スサノオ、出雲へ
そんなこんなで、高天原を追放されて文無しのスサノオは出雲(島根県)を流れる斐伊川の上流にある鳥髪に降り立ったよ。
川上から流れて来た箸を見つけて、人がいそうな川上を目指したんだ。
すると、娘を囲んで泣いている、老父と老母に出会ったんだ。
老父は「山の神のオオヤマツミの息子で、足名椎命と申します。妻の名前は手名椎命で、娘は櫛名田比売です」と答えたんだ。
ちなみに、オオヤマツミとは[3]イザナギとイザナミの神生みで誕生した神様だよ。
老父たちにどうして泣いてるのか聞くと、
この老夫婦にはもともと八人の娘がいたんだけど、八俣のオロチが毎年やって来て、娘たちを食べてしまったらしく、そろそろ八俣のオロチがやって来る時季なので、最後の娘を失う悲しさで泣いていたんだって。
スサノオの突然の申し出
八俣のオロチってゆうのは、目玉は真っ赤、ひとつの身体に八つの頭と八つの尻尾、身体には苔やらヒノキやらスギの木まで生え、体長は谷を八つ、峰を八つ渡るほども長いらしい。
でっか!!!
それを聞いたスサノオは、娘さんをくれ!と言い出したんだ。その代わり八俣のオロチを退治するからって。
足名椎命・手名椎命はスサノオがアマテラスの弟だと知ると喜んで娘を差し出したんだ。
櫛名田比売の姿を湯津爪櫛という櫛に変え、みずらに挿したスサノオは、足名椎命と手名椎命に度の強い酒を造り家の周りに張った垣に、八つの出入り口を作って各出入り口に酒を置くよう命じたよ。
やがて現れた八俣のオロチは八つの首を各酒壷に突っ込んで、お酒をたらふく飲み干して、寝入ってしまったんだ。
スサノオはその隙に、八俣のオロチを剣でめった刺しにしたもんだから、斐伊川は血で真っ赤に染まるほどだったんだ。

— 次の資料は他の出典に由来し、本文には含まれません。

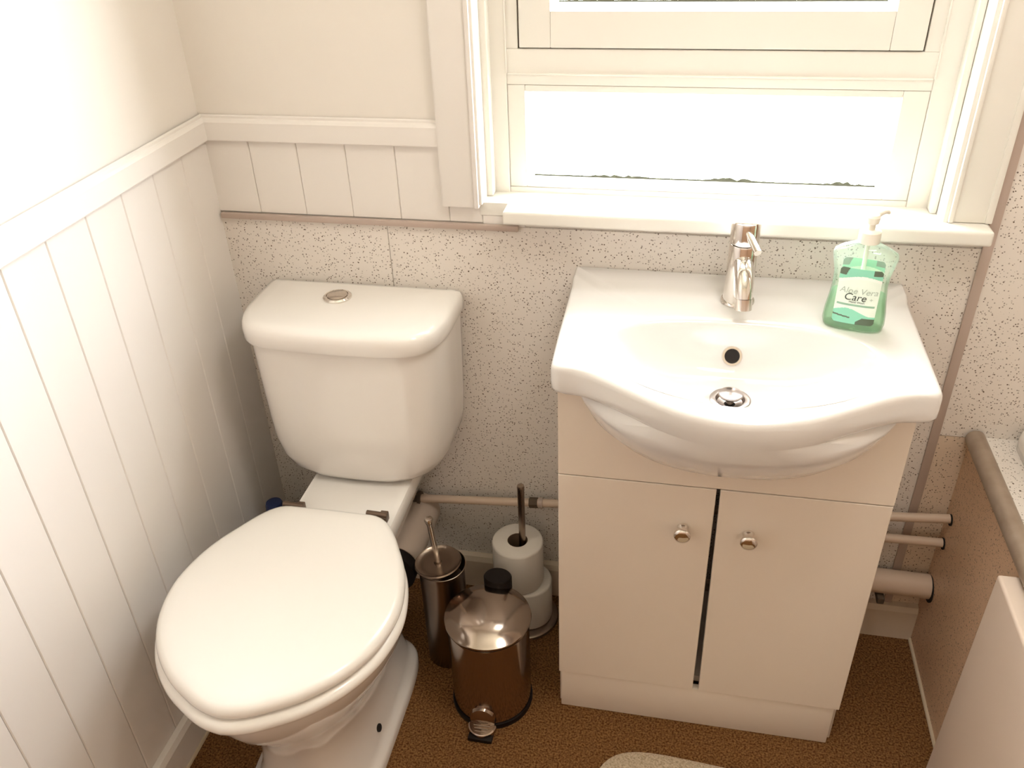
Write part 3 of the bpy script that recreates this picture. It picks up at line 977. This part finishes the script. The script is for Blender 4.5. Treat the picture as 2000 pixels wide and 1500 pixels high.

スサノオが八俣のオロチの尾を斬りつけたとき、堅いものが当たって刃が欠けたので、尾を剣で切り開いてみたところ、中から大きな太刀が出てきたんだ。
これは珍しい!と思い、アマテラスにプレゼントしに行ったよ。
この太刀こそ、三種の神器のひとつの草薙剣なんだ。
日本で初めて生まれた和歌
そんなこんなで、スサノオは出雲(島根県)の地に住むことにしたんだ。
須賀(島根県雲南市)にたどりついたスサノオは、この地を気に入って、御殿を建てることにしたよ。
ちなみに、この時スサノオが「ここはとっても気分が『すがすが』しい場所だなあ」と言ったのでこの地を「すが」と呼ぶようになったんだよ。
スサノオが御殿を造っていたら、地面から雲が立ち昇ったので、これを見て歌を読んだんだ。
八雲立つ 出雲八重垣 妻ごみに 八重垣作る その八重垣を
「妻を厳重に守るために八重の垣を巡らす」という意味だよ。
スサノオは足名椎命を御殿の管理主に任命して、櫛名田比売と結婚し、八島士奴美神を生んだよ。
さらに、オオヤマツミの娘の神大市比売との間に大年神と宇迦之御魂神を生んだんだけど、
八島士奴美神はオオヤマツミの娘、木花知流比売と結婚し、また子を生んだんだ。
その子孫にあたる神が、次のお話にでてくる大国主なんだ。